Table 3b. Distribution of number of interviews by degree of modernization, gender, and age, San Martin, Argentina
Age-cohort a | Modern | Traditional | ||||
Men | Women | Total | Men | Women | Total | |
Young | 32 | 32 | 64 | 32 | 33 | 65 |
Old | 33 | 33 | 66 | 33 | 32 | 65 |
Total | 65 | 65 | 130 | 65 | 65 | 130 |
a. For Argentina, the classification was different. In the modern sector, men 38 years old or less and women 34 or less were classified as young workers. In the traditional sector, men 39 or less and women 36 or less form the young group. The rest of the workers are in the old cohort.

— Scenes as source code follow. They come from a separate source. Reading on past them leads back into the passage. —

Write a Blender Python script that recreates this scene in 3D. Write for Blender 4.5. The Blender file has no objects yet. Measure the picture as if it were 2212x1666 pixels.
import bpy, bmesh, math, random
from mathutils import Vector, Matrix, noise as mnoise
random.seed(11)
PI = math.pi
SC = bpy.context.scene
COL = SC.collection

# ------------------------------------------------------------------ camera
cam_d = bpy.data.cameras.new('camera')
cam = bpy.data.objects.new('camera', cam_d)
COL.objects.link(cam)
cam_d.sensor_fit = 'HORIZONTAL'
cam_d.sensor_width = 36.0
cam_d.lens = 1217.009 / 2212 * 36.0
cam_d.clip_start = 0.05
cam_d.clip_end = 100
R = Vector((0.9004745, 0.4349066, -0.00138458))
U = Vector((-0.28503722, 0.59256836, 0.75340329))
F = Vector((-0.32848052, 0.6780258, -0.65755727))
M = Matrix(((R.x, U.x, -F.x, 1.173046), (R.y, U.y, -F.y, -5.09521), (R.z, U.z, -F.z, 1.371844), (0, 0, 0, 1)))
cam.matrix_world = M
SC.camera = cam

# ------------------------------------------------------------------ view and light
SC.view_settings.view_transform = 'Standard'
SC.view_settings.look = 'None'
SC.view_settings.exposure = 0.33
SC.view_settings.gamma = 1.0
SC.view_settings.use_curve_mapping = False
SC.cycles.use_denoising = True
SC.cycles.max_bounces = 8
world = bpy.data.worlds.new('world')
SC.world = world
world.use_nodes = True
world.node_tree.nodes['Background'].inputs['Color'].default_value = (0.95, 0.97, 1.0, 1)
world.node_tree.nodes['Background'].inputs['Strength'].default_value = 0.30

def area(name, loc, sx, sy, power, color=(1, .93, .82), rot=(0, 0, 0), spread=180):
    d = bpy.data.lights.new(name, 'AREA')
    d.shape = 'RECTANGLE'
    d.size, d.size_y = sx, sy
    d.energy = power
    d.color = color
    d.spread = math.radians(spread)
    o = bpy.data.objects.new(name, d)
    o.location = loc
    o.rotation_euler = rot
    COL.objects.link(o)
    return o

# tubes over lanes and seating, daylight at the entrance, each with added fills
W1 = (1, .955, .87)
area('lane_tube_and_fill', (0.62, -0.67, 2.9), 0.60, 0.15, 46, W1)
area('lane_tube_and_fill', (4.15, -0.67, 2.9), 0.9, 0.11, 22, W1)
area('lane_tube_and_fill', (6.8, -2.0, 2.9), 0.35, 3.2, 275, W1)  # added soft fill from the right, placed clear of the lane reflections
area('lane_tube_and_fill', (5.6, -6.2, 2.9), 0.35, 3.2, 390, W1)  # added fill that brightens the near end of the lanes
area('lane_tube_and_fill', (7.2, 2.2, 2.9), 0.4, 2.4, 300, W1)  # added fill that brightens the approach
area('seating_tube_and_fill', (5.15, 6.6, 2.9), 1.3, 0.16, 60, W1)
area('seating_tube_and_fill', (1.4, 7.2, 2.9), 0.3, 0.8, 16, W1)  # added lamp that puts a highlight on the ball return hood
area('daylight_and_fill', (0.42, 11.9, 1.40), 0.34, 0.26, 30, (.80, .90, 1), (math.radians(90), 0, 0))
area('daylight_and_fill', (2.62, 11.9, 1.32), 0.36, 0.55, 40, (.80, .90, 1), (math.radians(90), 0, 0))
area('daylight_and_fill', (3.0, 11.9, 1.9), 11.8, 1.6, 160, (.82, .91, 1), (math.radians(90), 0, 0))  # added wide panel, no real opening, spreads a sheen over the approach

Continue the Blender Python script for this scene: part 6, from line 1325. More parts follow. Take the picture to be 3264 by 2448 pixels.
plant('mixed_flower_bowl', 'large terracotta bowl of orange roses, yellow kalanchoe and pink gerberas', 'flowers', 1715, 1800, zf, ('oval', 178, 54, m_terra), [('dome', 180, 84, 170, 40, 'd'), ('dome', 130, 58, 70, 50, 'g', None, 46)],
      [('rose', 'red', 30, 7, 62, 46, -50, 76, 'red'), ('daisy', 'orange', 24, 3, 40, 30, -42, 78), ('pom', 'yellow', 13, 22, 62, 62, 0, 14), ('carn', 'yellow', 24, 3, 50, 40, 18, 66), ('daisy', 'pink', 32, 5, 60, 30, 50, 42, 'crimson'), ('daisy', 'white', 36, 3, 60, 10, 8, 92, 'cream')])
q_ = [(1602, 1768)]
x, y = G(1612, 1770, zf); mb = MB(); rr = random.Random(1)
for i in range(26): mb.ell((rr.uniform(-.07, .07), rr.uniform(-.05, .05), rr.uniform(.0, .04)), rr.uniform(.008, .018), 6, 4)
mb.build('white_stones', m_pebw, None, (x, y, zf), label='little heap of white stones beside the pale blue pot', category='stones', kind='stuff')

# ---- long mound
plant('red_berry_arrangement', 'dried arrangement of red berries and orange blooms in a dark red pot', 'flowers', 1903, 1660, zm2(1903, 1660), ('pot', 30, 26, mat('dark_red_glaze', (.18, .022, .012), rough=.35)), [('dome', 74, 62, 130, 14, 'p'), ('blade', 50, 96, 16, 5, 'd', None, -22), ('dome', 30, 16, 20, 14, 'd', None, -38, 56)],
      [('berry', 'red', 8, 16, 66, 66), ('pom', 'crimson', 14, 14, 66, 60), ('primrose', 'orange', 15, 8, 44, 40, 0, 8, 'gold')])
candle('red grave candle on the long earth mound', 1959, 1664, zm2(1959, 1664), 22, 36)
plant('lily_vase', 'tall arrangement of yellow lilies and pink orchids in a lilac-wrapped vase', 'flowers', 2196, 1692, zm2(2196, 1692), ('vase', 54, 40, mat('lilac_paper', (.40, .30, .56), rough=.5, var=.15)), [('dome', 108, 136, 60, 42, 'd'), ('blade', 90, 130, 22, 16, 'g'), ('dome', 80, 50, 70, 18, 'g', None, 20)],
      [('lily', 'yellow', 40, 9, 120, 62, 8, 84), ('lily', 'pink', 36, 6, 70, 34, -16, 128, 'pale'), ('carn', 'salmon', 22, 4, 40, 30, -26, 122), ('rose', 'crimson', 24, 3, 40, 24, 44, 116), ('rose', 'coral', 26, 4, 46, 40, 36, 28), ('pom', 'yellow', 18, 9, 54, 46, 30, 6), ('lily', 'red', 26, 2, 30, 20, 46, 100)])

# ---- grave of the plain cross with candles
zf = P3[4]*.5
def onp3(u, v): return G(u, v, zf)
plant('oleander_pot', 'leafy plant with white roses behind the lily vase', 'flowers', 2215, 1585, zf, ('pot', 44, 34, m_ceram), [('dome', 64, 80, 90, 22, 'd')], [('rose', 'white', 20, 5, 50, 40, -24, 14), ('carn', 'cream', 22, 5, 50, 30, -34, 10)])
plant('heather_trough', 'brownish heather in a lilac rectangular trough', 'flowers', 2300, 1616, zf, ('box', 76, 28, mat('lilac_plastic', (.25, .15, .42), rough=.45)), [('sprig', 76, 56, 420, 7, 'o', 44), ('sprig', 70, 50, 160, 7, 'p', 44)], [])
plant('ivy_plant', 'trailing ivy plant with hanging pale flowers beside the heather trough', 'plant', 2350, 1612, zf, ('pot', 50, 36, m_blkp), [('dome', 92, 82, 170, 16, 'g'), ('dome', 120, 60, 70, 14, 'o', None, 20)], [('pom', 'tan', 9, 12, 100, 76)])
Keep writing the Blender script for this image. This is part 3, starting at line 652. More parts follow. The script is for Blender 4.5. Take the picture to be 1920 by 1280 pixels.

Nor were the methods used to study the samples identical. In Brazil, half the workers (130) were studied by means of a quantitative and qualitative questionnaire which was designed to gather longitudinal and synchronic information necessary to compile their lice-histories. The other half of the sample was surveyed by means of a questionnaire which was similar in content but designed for quantitative use and life-matrix analysis. A modified version of the latter was applied to all the 260 people studied in Argentina. Finally, in each country, extensive qualitative life-histories of five female and at least two male workers were compiled through recorded and unrecorded interviews.